A partir do pensamento do educador Paulo Feire, artistas contam Canudos por meio do protagonismo da comunidade que construiu a vila localizada no sertão da Bahia
Por Redação Canal Teatro MF
A guerra de Canudos é um tema bastante recorrente nas artes, desde que Euclides da Cunha criou por meio da escrita em Os Sertões, um apanhado histórico e geográfico do que foi o massacre comandado pelo Exército Brasileiro à comunidade localizada no sertão da Bahia. Na literatura, o escritor peruano Mario Vargas Llosa refez a trajetória de Antônio Conselheiro, de forma romanceada, em A Guerra do Fim do Mundo. O diretor Zé Celso Martinez Correa, do Teatro Oficina, transformou a obra escrita por Euclides da Cunha em uma pentalogia, que assim como o livro, criou capítulos para narrar a terra, o homem e a luta.
Agora é a vez da Cia do Tijolo propor o seu olhar para a saga. E tirando o foco do líder conselheiro, a peça Restinga de Canudos, que estreia no Sesc Belenzinho, dá protagonismo à comunidade anônima que ergueu o povoado no sertão baiano, antes de ser arrastada para a guerra sob a liderança de Antônio Conselheiro.

“Qual a contribuição que nós, da Cia. do Tijolo, pretendemos dar ao tema?
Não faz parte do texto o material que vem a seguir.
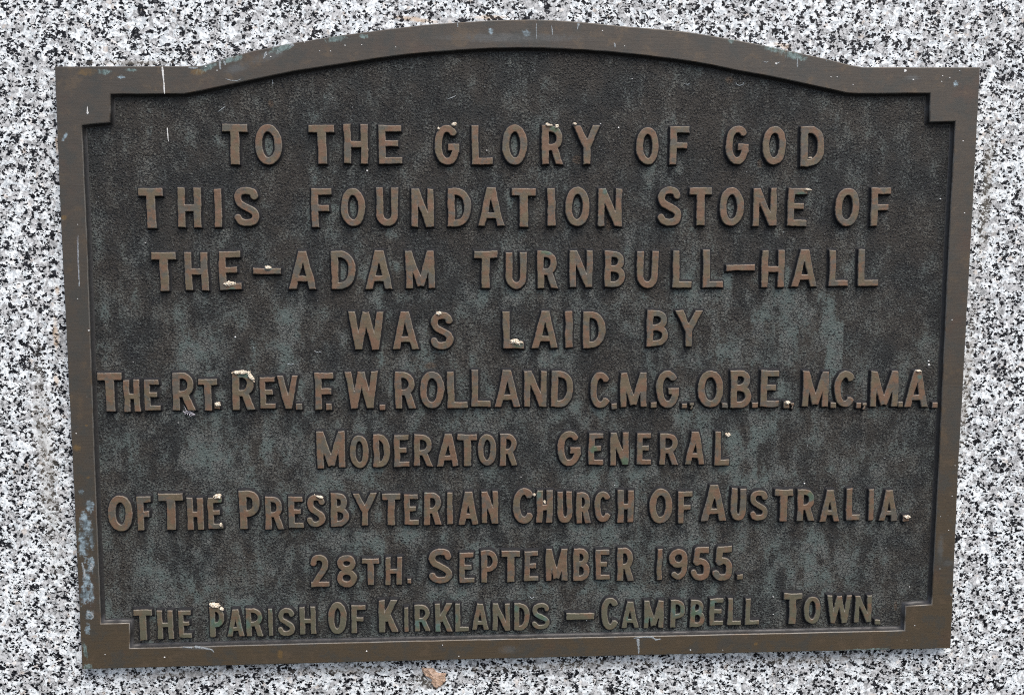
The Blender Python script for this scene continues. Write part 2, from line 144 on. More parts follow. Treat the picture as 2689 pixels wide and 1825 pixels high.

Em primeiro lugar, contar a partir da construção da Vila e não de seu massacre”, afirma o co-criador, diretor e ator Dinho Lima Flor, que explica: “Não queremos que o crime perpetrado pela recém-nascida república brasileira ofusque o lado vencedor da comunidade criada por Conselheiro e a comunidade de Canudos”.
Restinga de Canudos dá continuidade à pesquisa da Cia. do Tijolo sobre educação popular e arte como ferramentas de transformação social. Inspirada na ética do educador Paulo Freire, a Companhia reafirma a importância da pedagogia na formação da consciência crítica.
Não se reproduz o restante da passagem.